§ **Instructions for the task**
Will you return, word for word, only the lines from the top of the data below down to and including the one with "ic.poly([f3(u, v) for"?
═══ Source records
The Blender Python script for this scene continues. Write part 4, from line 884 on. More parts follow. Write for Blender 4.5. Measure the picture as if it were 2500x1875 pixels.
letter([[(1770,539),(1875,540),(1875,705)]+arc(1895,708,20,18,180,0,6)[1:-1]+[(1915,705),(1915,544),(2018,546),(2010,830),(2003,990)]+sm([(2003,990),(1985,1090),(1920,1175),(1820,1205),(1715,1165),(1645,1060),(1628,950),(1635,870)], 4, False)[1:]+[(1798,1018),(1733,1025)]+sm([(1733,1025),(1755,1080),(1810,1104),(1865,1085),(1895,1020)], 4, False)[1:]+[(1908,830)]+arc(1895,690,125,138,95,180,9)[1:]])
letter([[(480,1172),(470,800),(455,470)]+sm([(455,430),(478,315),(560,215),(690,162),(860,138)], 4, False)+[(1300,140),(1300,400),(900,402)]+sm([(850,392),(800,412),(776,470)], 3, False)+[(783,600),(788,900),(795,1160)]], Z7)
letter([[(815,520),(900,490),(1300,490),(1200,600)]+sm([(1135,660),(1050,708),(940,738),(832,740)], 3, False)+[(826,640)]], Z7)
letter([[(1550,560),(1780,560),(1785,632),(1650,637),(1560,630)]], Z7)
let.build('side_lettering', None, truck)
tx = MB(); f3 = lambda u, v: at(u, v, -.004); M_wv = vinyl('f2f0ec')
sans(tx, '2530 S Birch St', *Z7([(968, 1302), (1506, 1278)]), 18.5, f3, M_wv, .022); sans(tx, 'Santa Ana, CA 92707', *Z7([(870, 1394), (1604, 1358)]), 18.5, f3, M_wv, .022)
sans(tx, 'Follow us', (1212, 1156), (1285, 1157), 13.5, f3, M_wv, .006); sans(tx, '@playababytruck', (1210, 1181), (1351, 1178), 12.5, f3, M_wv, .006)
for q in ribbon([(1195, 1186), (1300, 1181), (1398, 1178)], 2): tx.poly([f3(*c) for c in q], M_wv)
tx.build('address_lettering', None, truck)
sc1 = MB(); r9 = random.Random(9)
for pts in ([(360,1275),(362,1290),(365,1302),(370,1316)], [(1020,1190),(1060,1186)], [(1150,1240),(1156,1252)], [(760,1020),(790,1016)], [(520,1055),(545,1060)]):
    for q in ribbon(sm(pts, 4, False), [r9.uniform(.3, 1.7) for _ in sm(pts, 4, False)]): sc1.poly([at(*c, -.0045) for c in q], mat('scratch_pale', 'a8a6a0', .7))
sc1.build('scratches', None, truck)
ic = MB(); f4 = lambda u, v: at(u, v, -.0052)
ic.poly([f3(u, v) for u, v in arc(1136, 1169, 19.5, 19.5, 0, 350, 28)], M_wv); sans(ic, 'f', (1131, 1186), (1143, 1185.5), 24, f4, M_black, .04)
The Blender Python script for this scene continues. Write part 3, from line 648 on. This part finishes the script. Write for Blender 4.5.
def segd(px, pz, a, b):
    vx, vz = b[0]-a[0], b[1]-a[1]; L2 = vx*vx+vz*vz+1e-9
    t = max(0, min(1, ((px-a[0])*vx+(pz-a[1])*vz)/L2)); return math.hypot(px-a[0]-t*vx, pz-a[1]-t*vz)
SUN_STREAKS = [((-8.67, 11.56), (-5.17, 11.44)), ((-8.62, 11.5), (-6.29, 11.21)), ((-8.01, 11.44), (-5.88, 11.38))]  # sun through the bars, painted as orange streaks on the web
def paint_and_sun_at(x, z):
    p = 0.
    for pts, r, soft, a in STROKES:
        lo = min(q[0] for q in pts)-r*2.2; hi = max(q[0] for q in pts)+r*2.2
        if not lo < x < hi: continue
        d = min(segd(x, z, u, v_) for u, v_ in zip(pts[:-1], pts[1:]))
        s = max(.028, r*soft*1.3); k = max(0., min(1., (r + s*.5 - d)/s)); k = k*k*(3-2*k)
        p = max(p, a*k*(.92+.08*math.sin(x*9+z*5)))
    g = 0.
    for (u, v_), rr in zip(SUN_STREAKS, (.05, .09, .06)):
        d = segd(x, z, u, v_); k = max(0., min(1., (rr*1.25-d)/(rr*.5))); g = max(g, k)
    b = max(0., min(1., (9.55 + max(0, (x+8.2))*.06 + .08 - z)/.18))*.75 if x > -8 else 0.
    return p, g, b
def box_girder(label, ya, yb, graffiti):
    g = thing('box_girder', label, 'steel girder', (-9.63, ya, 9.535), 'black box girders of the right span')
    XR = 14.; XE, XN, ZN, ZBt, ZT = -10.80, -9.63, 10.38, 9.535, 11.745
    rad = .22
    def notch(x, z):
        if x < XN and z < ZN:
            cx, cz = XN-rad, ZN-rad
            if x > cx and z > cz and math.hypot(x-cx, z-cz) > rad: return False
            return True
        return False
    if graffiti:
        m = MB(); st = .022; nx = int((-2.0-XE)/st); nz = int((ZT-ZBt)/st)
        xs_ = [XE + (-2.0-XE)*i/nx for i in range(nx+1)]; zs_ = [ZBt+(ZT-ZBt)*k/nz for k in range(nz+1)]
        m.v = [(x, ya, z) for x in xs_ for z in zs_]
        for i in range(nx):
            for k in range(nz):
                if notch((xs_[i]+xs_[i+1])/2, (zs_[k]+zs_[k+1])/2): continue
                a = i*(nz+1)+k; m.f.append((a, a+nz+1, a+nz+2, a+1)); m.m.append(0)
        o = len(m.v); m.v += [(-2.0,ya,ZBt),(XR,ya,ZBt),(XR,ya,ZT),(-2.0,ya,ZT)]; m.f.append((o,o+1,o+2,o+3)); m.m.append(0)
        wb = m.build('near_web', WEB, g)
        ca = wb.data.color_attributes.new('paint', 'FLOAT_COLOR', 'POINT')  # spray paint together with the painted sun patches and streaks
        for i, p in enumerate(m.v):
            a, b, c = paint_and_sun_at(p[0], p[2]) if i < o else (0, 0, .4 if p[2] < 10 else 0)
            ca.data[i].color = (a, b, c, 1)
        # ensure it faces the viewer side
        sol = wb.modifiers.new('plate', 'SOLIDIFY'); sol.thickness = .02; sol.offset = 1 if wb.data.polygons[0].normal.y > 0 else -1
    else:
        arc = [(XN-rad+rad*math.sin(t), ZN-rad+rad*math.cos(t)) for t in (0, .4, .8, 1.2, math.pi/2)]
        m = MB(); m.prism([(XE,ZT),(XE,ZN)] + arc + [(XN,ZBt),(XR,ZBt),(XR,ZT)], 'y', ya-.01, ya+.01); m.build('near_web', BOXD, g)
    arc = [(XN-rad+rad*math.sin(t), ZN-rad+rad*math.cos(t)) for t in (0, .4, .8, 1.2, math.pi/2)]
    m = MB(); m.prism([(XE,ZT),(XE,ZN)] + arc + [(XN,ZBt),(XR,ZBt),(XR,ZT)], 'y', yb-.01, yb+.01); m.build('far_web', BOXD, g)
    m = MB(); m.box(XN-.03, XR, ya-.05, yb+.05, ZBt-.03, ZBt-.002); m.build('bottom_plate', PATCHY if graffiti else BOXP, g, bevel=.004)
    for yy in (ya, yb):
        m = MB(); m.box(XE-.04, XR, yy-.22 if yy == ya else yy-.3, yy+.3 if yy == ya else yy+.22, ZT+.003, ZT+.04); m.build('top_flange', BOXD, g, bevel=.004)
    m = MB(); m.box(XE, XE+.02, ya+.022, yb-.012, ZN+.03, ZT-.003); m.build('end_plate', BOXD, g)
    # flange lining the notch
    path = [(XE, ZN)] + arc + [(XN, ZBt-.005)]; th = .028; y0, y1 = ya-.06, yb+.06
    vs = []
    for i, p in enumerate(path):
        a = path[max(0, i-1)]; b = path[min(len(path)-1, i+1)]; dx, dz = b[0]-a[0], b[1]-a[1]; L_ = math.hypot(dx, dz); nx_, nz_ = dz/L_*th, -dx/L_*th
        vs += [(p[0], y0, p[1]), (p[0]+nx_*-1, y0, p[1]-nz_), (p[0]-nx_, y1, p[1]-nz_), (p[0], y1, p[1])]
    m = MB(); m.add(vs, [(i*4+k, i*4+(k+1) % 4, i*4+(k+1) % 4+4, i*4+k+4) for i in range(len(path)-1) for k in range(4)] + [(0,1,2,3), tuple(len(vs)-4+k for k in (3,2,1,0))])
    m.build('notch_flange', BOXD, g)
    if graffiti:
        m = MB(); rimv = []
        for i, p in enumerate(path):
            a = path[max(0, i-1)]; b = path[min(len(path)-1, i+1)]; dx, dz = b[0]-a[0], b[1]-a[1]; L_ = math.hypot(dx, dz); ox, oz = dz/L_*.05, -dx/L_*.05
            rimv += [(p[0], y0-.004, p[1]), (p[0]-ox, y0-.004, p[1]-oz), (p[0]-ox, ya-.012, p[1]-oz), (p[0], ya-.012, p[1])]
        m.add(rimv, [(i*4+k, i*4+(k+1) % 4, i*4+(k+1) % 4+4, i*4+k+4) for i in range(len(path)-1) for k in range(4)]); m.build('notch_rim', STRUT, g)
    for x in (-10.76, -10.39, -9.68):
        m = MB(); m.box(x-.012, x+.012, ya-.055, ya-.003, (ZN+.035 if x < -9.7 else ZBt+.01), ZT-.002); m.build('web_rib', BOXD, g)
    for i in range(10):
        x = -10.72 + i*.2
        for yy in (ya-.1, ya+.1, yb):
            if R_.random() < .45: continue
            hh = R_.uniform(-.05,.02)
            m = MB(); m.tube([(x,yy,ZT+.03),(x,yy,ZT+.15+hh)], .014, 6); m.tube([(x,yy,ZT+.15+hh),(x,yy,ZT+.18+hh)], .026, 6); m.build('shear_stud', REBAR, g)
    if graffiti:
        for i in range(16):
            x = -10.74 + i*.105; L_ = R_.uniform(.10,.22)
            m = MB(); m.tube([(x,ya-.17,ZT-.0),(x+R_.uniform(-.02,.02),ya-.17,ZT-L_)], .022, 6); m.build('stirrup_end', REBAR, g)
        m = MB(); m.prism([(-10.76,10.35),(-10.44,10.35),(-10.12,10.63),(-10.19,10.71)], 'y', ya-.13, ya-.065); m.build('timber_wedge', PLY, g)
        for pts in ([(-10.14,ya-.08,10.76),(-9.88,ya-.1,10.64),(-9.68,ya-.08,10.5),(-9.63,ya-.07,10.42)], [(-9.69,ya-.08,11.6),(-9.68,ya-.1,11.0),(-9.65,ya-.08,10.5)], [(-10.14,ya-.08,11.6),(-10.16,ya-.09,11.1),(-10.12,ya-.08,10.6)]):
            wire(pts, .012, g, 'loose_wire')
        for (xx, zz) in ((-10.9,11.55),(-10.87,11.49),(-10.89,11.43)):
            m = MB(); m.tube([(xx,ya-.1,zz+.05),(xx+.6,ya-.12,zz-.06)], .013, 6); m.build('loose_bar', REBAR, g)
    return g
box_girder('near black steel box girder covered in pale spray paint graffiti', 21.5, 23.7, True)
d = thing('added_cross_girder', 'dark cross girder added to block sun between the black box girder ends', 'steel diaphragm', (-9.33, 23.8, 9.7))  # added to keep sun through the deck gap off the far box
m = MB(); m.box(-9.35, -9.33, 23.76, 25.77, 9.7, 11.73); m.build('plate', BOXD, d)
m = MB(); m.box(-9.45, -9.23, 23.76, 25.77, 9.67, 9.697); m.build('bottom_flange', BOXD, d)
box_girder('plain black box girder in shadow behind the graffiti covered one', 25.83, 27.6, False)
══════
§ **Complete answer**
The Blender Python script for this scene continues. Write part 4, from line 884 on. More parts follow. Write for Blender 4.5. Measure the picture as if it were 2500x1875 pixels.
letter([[(1770,539),(1875,540),(1875,705)]+arc(1895,708,20,18,180,0,6)[1:-1]+[(1915,705),(1915,544),(2018,546),(2010,830),(2003,990)]+sm([(2003,990),(1985,1090),(1920,1175),(1820,1205),(1715,1165),(1645,1060),(1628,950),(1635,870)], 4, False)[1:]+[(1798,1018),(1733,1025)]+sm([(1733,1025),(1755,1080),(1810,1104),(1865,1085),(1895,1020)], 4, False)[1:]+[(1908,830)]+arc(1895,690,125,138,95,180,9)[1:]])
letter([[(480,1172),(470,800),(455,470)]+sm([(455,430),(478,315),(560,215),(690,162),(860,138)], 4, False)+[(1300,140),(1300,400),(900,402)]+sm([(850,392),(800,412),(776,470)], 3, False)+[(783,600),(788,900),(795,1160)]], Z7)
letter([[(815,520),(900,490),(1300,490),(1200,600)]+sm([(1135,660),(1050,708),(940,738),(832,740)], 3, False)+[(826,640)]], Z7)
letter([[(1550,560),(1780,560),(1785,632),(1650,637),(1560,630)]], Z7)
let.build('side_lettering', None, truck)
tx = MB(); f3 = lambda u, v: at(u, v, -.004); M_wv = vinyl('f2f0ec')
sans(tx, '2530 S Birch St', *Z7([(968, 1302), (1506, 1278)]), 18.5, f3, M_wv, .022); sans(tx, 'Santa Ana, CA 92707', *Z7([(870, 1394), (1604, 1358)]), 18.5, f3, M_wv, .022)
sans(tx, 'Follow us', (1212, 1156), (1285, 1157), 13.5, f3, M_wv, .006); sans(tx, '@playababytruck', (1210, 1181), (1351, 1178), 12.5, f3, M_wv, .006)
for q in ribbon([(1195, 1186), (1300, 1181), (1398, 1178)], 2): tx.poly([f3(*c) for c in q], M_wv)
tx.build('address_lettering', None, truck)
sc1 = MB(); r9 = random.Random(9)
for pts in ([(360,1275),(362,1290),(365,1302),(370,1316)], [(1020,1190),(1060,1186)], [(1150,1240),(1156,1252)], [(760,1020),(790,1016)], [(520,1055),(545,1060)]):
    for q in ribbon(sm(pts, 4, False), [r9.uniform(.3, 1.7) for _ in sm(pts, 4, False)]): sc1.poly([at(*c, -.0045) for c in q], mat('scratch_pale', 'a8a6a0', .7))
sc1.build('scratches', None, truck)
ic = MB(); f4 = lambda u, v: at(u, v, -.0052)
ic.poly([f3(u, v) for u, v in arc(1136, 1169, 19.5, 19.5, 0, 350, 28)], M_wv); sans(ic, 'f', (1131, 1186), (1143, 1185.5), 24, f4, M_black, .04)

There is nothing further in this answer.